Okay, so I’m sitting there and this massive bird lands on a large branch of a tree right there in my back yard.  It has to be close to two feet tall, has a golden breast and black, brown and white wings.  It doesn’t have a large beak and the beak is yellowish, but it kind of looks like a hawk to me (what do I know?)  So Google it is.  I go to Images and type “hawk”.  I’ve found that you don’t need to capitalize, but you do need the correct spelling, since a one-letter mistake will get you tons of pictures that will get you arrested should you save any of them.  This is true regardless of what you’re searching for.  The best thing you can do is to Google “dictionary” first and check the spelling (print this and save it, since I already verified the correct spelling of “dictionary”).  But I digress.
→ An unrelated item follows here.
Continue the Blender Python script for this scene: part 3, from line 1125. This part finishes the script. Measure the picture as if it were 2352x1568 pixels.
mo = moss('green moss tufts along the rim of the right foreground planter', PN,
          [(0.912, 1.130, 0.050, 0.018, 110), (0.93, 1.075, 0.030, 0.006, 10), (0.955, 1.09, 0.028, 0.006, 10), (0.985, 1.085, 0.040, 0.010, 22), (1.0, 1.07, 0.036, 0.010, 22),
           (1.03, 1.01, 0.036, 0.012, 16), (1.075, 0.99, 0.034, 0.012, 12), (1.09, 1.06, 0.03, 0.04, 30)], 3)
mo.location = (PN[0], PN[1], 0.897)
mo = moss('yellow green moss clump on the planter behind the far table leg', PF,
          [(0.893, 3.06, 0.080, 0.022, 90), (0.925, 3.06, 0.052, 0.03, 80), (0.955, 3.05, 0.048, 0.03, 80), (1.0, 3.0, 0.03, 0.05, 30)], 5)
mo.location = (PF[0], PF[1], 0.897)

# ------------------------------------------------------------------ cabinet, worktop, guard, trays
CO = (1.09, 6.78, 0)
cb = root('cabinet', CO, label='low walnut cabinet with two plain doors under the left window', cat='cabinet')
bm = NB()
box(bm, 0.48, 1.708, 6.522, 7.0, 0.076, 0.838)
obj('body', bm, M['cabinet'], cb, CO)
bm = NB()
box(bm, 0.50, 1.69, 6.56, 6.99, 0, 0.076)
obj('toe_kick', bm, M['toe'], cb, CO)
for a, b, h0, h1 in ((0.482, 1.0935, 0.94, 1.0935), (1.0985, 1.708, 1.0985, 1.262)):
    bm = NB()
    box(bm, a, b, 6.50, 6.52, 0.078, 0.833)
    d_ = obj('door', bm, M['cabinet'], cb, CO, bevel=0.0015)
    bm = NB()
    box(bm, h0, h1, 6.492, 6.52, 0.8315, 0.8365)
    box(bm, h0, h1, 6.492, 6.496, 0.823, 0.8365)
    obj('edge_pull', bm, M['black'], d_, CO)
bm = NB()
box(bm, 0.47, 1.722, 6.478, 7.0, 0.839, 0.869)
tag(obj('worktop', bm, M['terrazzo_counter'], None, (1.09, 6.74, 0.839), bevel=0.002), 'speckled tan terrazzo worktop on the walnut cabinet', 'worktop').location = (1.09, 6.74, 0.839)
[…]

Among the images is one picture that is very, very close.  It’s a “Red Shouldered Hawk” common to the Northeast, the right size and coloring (except for the beak) and since it didn’t make any noise in the almost 6 minutes it hung around, I couldn’t verify that is made a “kee-aah” noise (all of this identifying information came from the page that came up when I clicked on the picture.  Strangely, when I clicked on a sound clip of this hawk’s call, it didn’t sound much like “kee-aah” at all, it was more like a bird noise.)  I just needed to clear up the beak color thing.  Scrolling through about a thousand more pictures, I finally found another picture and this one had a yellowish beak.  Ta-Da!  By the way, I couldn't find the book without actually getting up.

I just saw a Red Shouldered Hawk.  I am cool.